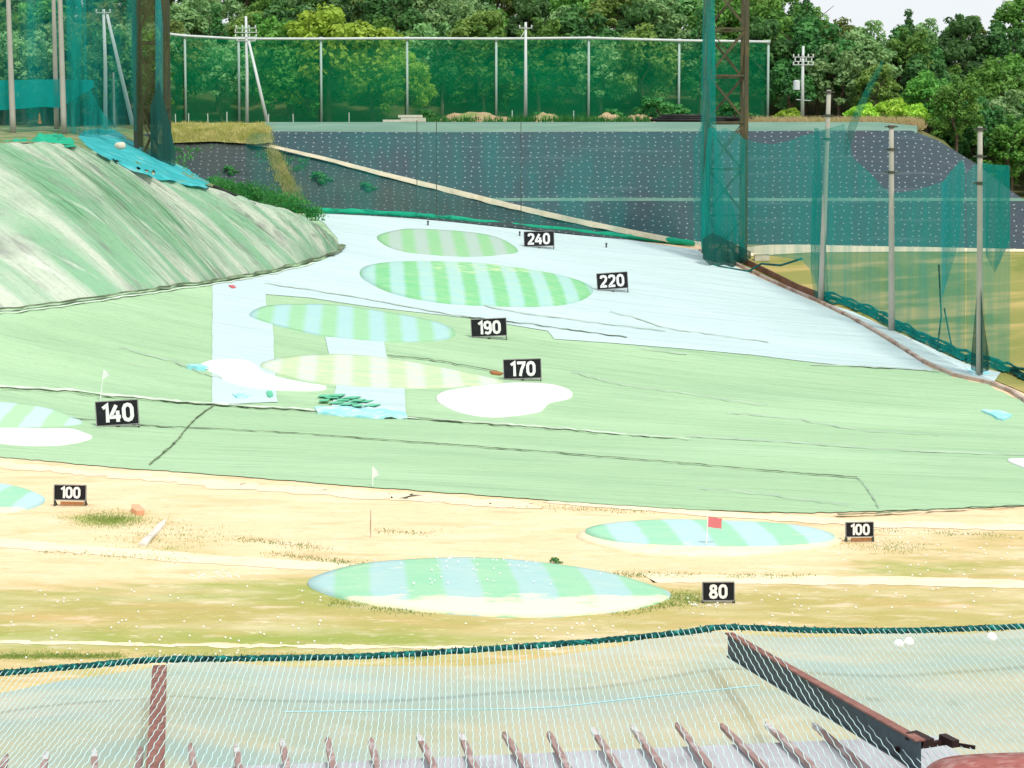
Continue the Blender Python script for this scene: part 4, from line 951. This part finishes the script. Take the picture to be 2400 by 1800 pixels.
for v in bm.verts: v.co += (v.co-q)*.3*noise.noise(v.co*2)
tag(build('stone', bm, m_slab, origin=q, smooth=True), 'pale rounded stone weighing down the cyan tarp', 'stone')
bm = bmesh.new(); tube(bm, [at(500,436,211.5), at(560,462,213), at(620,490,214.5), at(680,514,216.5), at(720,530,217)], .16, 6)
tag(build('pipe', bm, m_pipe, origin=at(600,480,214), smooth=True), 'thin dark pipe lying along the mound crest below the cyan tarp', 'pipe')

# ------------------------------------------------------------------ far fence on the plateau
fb = H(1200, 270); t_ = empty('net_fence', Vector((at(1100, 285, 270).x, 270, 23.7)), 'long far fence of galvanised posts with green netting and a pale top rail', 'fence')
FP = [(433,83),(559,90),(752,90),(954,89),(1163,90),(1380,88),(1592,94),(1801,97)]
for x, yt in FP:
    a = at(x, yt, 270); bm = bmesh.new(); tube(bm, [Vector((a.x, 270, float(hz(a.x, 270))-.3)), a], .155, 8); tube(bm, [a-Vector((0,0,.3)), a+Vector((0,0,.18))], .27, 8)
    build('post', bm, m_steelgreen, t_, smooth=True)
bm = bmesh.new(); prv = None
rail = [at(392,79,268)]+[at(x, y+1, 269.8) for x, y in FP]
tube(bm, rail, .16, 8); build('top_rail', bm, m_galv, t_, smooth=True)
bm = bmesh.new(); pr = None
for x in range(388, 1803, 7):
    yt = interp(x, [(388,80)]+[(a, b+2) for a, b in FP]); a = at(x, yt, 270.3); a.y += .25*noise.noise(Vector((x*.02, 0, 0))); b = Vector((a.x, a.y, float(hz(a.x, 270))-.1)); row = [bm.verts.new(a.lerp(b, j/8)) for j in range(9)]
    if pr:
        for j in range(8): bm.faces.new((pr[j], pr[j+1], row[j+1], row[j]))
    pr = row
build('netting', bm, n_green, t_, smooth=True)
for i, x in enumerate((420,450,495,539,635,693,822,1142,1200,1343)):
    b = H(x, 262); bm = bmesh.new(); tube(bm, [b-Vector((0,0,.2)), b+Vector((random.uniform(-.05,.05),0,1.5+random.uniform(-.2,.3)))], .05, 6)
    tag(build('short_stake', bm, m_galv, origin=b), 'short thin stake standing in front of the far fence', 'stake', 'short stakes in front of the far fence')
# utility poles
def crossarm(t_, q, w_, z, n=3):
    bm = bmesh.new(); bar(bm, q+Vector((-w_/2,0,z)), q+Vector((w_/2,0,z)), .07, .08); a = build('crossarm', bm, m_galv, t_)
    for k in range(n):
        x = -w_/2*.92+w_*.92*k/(n-1)
        bm = bmesh.new(); p = q+Vector((x,0,z+.06)); tube(bm, [p, p+Vector((0,0,.1)), p+Vector((0,0,.14)), p+Vector((0,0,.24)), p+Vector((0,0,.30))], [.05,.10,.06,.10,.04], 8); build('insulator', bm, m_porcelain, t_)
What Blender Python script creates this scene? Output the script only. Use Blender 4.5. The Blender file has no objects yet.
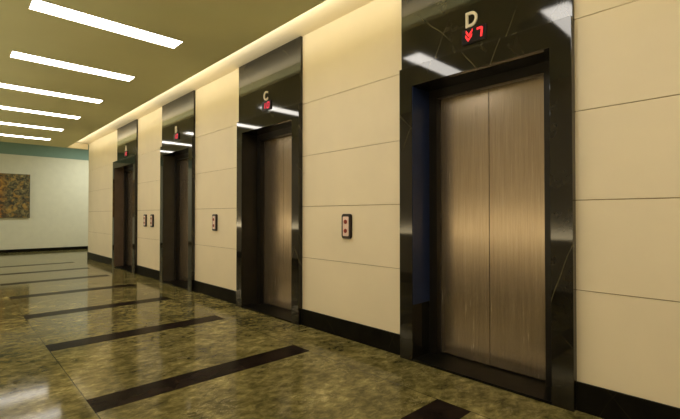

| WHAT TO WORK ON |
Without the pictures, write out every entry precisely as it appears.

| THE SOLUTION |
Continue the Blender Python script for this scene: part 4, from line 951. This part finishes the script. Take the picture to be 2400 by 1800 pixels.
for v in bm.verts: v.co += (v.co-q)*.3*noise.noise(v.co*2)
tag(build('stone', bm, m_slab, origin=q, smooth=True), 'pale rounded stone weighing down the cyan tarp', 'stone')
bm = bmesh.new(); tube(bm, [at(500,436,211.5), at(560,462,213), at(620,490,214.5), at(680,514,216.5), at(720,530,217)], .16, 6)
tag(build('pipe', bm, m_pipe, origin=at(600,480,214), smooth=True), 'thin dark pipe lying along the mound crest below the cyan tarp', 'pipe')

# ------------------------------------------------------------------ far fence on the plateau
fb = H(1200, 270); t_ = empty('net_fence', Vector((at(1100, 285, 270).x, 270, 23.7)), 'long far fence of galvanised posts with green netting and a pale top rail', 'fence')
FP = [(433,83),(559,90),(752,90),(954,89),(1163,90),(1380,88),(1592,94),(1801,97)]
for x, yt in FP:
    a = at(x, yt, 270); bm = bmesh.new(); tube(bm, [Vector((a.x, 270, float(hz(a.x, 270))-.3)), a], .155, 8); tube(bm, [a-Vector((0,0,.3)), a+Vector((0,0,.18))], .27, 8)
    build('post', bm, m_steelgreen, t_, smooth=True)
bm = bmesh.new(); prv = None
rail = [at(392,79,268)]+[at(x, y+1, 269.8) for x, y in FP]
tube(bm, rail, .16, 8); build('top_rail', bm, m_galv, t_, smooth=True)
bm = bmesh.new(); pr = None
for x in range(388, 1803, 7):
    yt = interp(x, [(388,80)]+[(a, b+2) for a, b in FP]); a = at(x, yt, 270.3); a.y += .25*noise.noise(Vector((x*.02, 0, 0))); b = Vector((a.x, a.y, float(hz(a.x, 270))-.1)); row = [bm.verts.new(a.lerp(b, j/8)) for j in range(9)]
    if pr:
        for j in range(8): bm.faces.new((pr[j], pr[j+1], row[j+1], row[j]))
    pr = row
build('netting', bm, n_green, t_, smooth=True)
for i, x in enumerate((420,450,495,539,635,693,822,1142,1200,1343)):
    b = H(x, 262); bm = bmesh.new(); tube(bm, [b-Vector((0,0,.2)), b+Vector((random.uniform(-.05,.05),0,1.5+random.uniform(-.2,.3)))], .05, 6)
    tag(build('short_stake', bm, m_galv, origin=b), 'short thin stake standing in front of the far fence', 'stake', 'short stakes in front of the far fence')
# utility poles
def crossarm(t_, q, w_, z, n=3):
    bm = bmesh.new(); bar(bm, q+Vector((-w_/2,0,z)), q+Vector((w_/2,0,z)), .07, .08); a = build('crossarm', bm, m_galv, t_)
    for k in range(n):
        x = -w_/2*.92+w_*.92*k/(n-1)
        bm = bmesh.new(); p = q+Vector((x,0,z+.06)); tube(bm, [p, p+Vector((0,0,.1)), p+Vector((0,0,.14)), p+Vector((0,0,.24)), p+Vector((0,0,.30))], [.05,.10,.06,.10,.04], 8); build('insulator', bm, m_porcelain, t_)
What Blender Python script creates this scene? Output the script only. Use Blender 4.5. The Blender file has no objects yet.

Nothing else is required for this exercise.